En 2015, vous avez choisi de démissionner. Pour quelles raisons?
En vivant l’expérience de l’intérieur, j’ai pu constater l’absence de transparence et d’indépendance du CSP. Il existe une trop grande étanchéité entre ses 18 membres du conseil (8 parlementaires et 10 personnalités indépendantes, NDRL) et les experts qui fabriquent les programmes et qui sont toujours les mêmes depuis de nombreuses années. Ces experts, spécialistes dans leur discipline, ont défendu leurs chapelles. Les membres du conseil, installés pour garantir l’indépendance de la structure, se sont retrouvés en position d’arbitrage sans savoir réellement de quoi il retournait. C’est ainsi qu’est arrivé le prédicat, par exemple. Il n’y avait aucune indépendance. Michel Lussault n’a pas caché sa proximité avec Najat Vallaud-Belkacem. De même qu’il ne cache pas son hostilité à l’actuel ministre. Il règle aujourd’hui ses comptes. Ce n’est pas digne de la fonction.
Faut-il remettre en question le CSP dans son ensemble?

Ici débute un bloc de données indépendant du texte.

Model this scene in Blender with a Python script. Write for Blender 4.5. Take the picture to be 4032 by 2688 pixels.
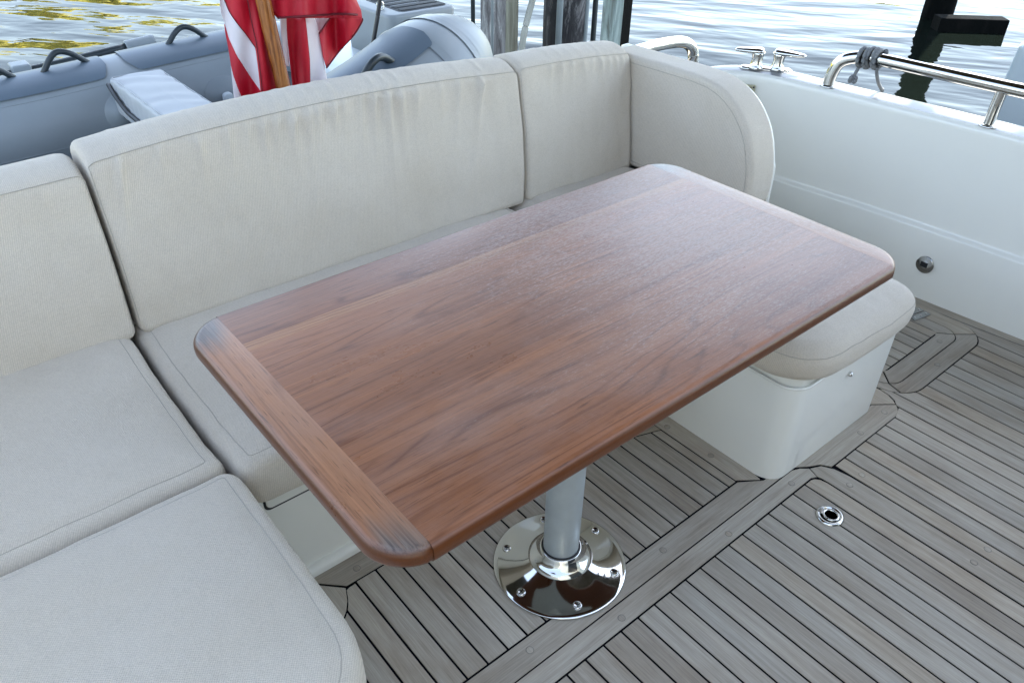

Il est clair que son fonctionnement doit être revu. La précipitation avec laquelle ses membres ont été sommés de travailler, pour coller à l’agenda politique, n’a pas contribué à en faire un lieu de réflexion. Le fait que le CSP ait été marqué par les démissions successives n’est pas anodin. Le prédécesseur de Michel Lussault avait jugé la tâche infaisable. Quant à M. Lussault, il a été recruté car on savait qu’il ferait politiquement le job. Il fallait un universitaire, mais aussi un militant ayant une approche sociale et sociétale de l’école.